同社の橋本専務は、「イニシャルコストはかかりますが、冬春トマトの栽培は、日照量や温度・湿度、炭酸ガス濃度などをIoTで制御する全自動化を目指してやっていきます。農業経営の合理化を進めて、きちんと収益を上げられる体制を整えることも重要です。少しでも早く足場固めをしたいと考えています」と語る。
試験ハウスで作ったトマトは、道の駅や提携スーパーで既に販売されている。甘さと酸味のバランスが良くとてもおいしいと評判で、店頭に並んですぐに売り切れることもあるという。大量に生産できるようになれば販路を広げられるのはもちろん、直売や加工などで新しい雇用を生み出せる。
地域の力を団結させて「にぎやかな田舎」をつくりたい
萩アグリの連携の輪は、農業以外の団体にも広がっている。萩アグリが核となり、JAやJF、萩市、山口県、自治会、社会福祉法人や道の駅などとともに、「みらいの地域サポート協議会」を発足させ、文字通り地域のみらいに向けた話し合いを始めた。各団体が抱えている課題をヒアリングし、解決に向けて知恵を合わせることによって、地域の活性化・維持発展に向けた具体的な取り組みへとつなげていく構えだ。

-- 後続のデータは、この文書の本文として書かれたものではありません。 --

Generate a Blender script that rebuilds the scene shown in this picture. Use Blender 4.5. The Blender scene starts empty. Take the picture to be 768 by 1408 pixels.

みらいの地域サポート協議会のメンバーである田万川ふるさとづくり協議会の会長、港さんは、「元気がなくなりつつある農村で、地域のみらいのための事業を計画されて、前に進まれている萩アグリのメンバーのみなさんには、本当に敬意を表しています。今回の取り組みが、大きなうねりになることを期待しています」と話す。

地域のみらいに向けた取り組みを行政も側面から支援している。萩市田万川総合事務所産業振興部門主任の大石さんは、「7つの法人が連携することで、地域の力は底上げされていると感じています。取り組みに必要な人や情報をつなぐなど、行政ができることを通じて、みなさんの背中を押していきたいです」と話す。民と官が足並みを揃えているところもこの地域の強みだ。
萩アグリのみらいを担う20代前半の若手もいる。それこそ、若手からすれば萩アグリの尾木社長や橋本専務は、祖父母と同じくらいの年齢だが、思い描く地域のみらいは同じである。

試験ハウスでトマトの栽培をしている入社2年目の大田さんは、萩市江崎地区の出身。祖母の手伝いがきっかけで農業に興味を持った。「子どものころから土いじりが好きだし、つくったものをおいしく食べてもらえるところに惹かれて、農業の道に進むと決めました。中学卒業後は、農業高校・農業大学校に進学。萩アグリに就職したのは、 農業を通じて地元を盛り上げるための活動をしているからです。萩アグリのトマトハウスが、地域の活性化の象徴のような施設になればと思っています。そのために自分も頑張っていきたいです」と意気込む。

同じく入社2年目の手嶋さんも、「地域の方はみんなすごく優しいです。自分のことを心配してくれるし、コミュニケーションが活発な明るい地域だと思います。自分に何ができるか分かりませんが、地域をもっと活性化させるお手伝いをしたいです」と話す。
強い連携力を武器に地域づくりを進めている萩アグリの取り組みを見たいということで、他地域から視察団がくることも多い。農業従事者の高齢化や担い手不足は、全国の中山間地域共通の課題。だからこそ、この地域が「にぎやかな田舎」の姿を取り戻すことができれば、日本の中山間地域を勇気づけることにつながるだろう。